“I remember when I was going from school at Newbury to have sometime met your sisters Martha and Mary in Hanging Sleeves, coming home from their school in Chandlers Lane, and have had the pleasure of speaking to them. And I could find it in my heart now to speak to Mrs. Martha again, now I myself am reduced to Hanging Sleeves.”
William Byrd, of Westover, in Virginia, in one of his engaging and sprightly letters written in 1732, pictures the time of the patriarchs when “a man was reckoned at Years of Discretion at 100; Boys went into Breeches at about 40; Girles continued in Hanging Sleeves till 50, and plaid with their Babys till Threescore.”
When Benjamin Franklin was seven years old, he wrote a poem which was sent to his uncle, a bright old Quaker. This uncle responded in clever lines which begin thus:—
“’Tis time for me to throw aside my pen
When Hanging-Sleeves read, write and rhyme like men.
This forward Spring foretells a plenteous crop
For if the bud bear grain, what will the top?”
A curious use of the long hanging sleeve was as a pocket; that is, it would seem curious to us were it not for our acquaintance with the capacity of the sleeves of our unwelcome friend, Ah Sing. The pocketing sleeve of the time of Henry III still exists in the heraldic charge known as the manche, borne by the Hastings and Norton family. This is also called maunch, émanche, and mancheron. The word “manchette,” an ornamented cuff, retains the meaning of the word, as does manacle; all are from manus.
Hanging sleeves had a time of short popularity for grown folk while Anne Boleyn was queen of England; for the little finger of her left hand had a double tip, and the long, graceful sleeves effectually concealed the deformity.
In my book entitled Child Life in Colonial Days I have given over thirty portraits of American children. These show the changes of fashions, the wear of children at various periods and ages. Childish dress ever reflected the dress of their elders, and often closely imitated it. Two very charming costumes are worn by two little children of the province of South Carolina. The little girl is but two years old. She is Ellinor Cordes, and was painted about 1740. She is a lovely little child of French features and French daintiness of dress, albeit a bright yellow brocaded satin would seem rather gorgeous attire for a girl of her years.
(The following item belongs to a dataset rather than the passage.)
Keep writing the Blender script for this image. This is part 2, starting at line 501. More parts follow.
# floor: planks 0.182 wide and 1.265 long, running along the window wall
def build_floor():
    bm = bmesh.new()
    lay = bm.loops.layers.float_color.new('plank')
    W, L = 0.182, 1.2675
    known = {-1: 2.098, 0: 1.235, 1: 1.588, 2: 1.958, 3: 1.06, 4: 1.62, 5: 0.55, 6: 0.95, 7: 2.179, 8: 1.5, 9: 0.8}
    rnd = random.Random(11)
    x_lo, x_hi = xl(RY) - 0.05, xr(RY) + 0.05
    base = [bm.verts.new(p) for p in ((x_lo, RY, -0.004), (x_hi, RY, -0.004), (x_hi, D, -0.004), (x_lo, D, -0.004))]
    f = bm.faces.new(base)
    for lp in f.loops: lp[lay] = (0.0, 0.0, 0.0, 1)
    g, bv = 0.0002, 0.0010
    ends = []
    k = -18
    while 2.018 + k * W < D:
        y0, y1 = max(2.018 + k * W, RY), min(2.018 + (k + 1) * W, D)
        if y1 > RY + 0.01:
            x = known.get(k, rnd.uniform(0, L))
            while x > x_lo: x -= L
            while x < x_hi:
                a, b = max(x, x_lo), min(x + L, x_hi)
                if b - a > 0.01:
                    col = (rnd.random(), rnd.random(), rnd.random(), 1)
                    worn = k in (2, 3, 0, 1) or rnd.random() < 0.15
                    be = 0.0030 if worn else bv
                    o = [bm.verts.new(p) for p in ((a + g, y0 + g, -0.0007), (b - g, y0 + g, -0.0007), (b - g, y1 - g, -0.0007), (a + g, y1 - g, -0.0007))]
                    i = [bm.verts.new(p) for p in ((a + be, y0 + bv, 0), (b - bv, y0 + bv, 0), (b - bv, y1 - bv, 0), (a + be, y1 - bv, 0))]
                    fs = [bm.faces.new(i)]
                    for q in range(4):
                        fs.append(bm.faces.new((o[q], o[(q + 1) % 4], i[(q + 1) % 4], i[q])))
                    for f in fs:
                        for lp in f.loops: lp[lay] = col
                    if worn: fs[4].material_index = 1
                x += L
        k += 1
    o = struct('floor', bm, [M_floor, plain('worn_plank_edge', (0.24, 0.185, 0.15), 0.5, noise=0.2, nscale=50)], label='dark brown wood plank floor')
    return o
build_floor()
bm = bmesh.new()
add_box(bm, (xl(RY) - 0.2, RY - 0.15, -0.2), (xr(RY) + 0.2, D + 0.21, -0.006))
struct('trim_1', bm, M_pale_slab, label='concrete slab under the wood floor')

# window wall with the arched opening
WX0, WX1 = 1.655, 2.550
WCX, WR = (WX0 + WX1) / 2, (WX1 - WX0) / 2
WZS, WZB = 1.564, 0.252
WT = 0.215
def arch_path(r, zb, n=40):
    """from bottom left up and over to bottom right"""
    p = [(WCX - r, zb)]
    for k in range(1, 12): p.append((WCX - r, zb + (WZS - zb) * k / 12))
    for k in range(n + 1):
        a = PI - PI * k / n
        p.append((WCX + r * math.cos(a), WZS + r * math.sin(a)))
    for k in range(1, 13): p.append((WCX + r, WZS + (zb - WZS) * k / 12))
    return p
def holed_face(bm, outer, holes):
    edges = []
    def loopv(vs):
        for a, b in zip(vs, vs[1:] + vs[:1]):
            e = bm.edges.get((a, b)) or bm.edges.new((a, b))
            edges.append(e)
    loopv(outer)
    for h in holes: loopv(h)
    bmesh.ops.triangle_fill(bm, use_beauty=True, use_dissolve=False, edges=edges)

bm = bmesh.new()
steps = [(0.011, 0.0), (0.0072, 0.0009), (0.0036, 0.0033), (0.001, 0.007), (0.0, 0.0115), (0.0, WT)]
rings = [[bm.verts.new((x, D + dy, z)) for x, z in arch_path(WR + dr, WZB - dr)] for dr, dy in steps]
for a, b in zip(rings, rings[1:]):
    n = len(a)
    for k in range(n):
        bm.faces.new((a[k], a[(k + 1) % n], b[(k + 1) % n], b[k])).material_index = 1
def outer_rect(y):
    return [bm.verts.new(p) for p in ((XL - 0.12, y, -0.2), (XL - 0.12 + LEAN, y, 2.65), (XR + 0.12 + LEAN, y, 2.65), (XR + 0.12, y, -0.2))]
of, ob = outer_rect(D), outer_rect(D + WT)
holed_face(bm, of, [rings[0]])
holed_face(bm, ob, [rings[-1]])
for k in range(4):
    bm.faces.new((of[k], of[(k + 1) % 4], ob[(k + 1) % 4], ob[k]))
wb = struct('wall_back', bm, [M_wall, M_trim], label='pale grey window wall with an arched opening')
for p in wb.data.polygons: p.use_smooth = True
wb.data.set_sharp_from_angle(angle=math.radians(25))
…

The boy is her kinsman, Daniel Ravenel, and was then about five years old. He wore what might be termed a frock with spreading petticoats, which touched the ground; there is a decided boyishness in the tight-fitting, trim waistcoat with its silver buttons and lace, and the befrogged coat with broad cuffs and wrist ruffles, and turned-over revers, and narrow linen inner collar. It is an exceptionally pleasing boy’s dress, for a little boy.
A somewhat similar but more feminine coat is worn by Thomas Aston Coffin; it opens in front over a white satin petticoat, and it has a low-cut neck and sleeves shortened to the elbow, and worn over full white undersleeves. Other portraits by Copley show the same dress of white satin, which boys wore till six years of age.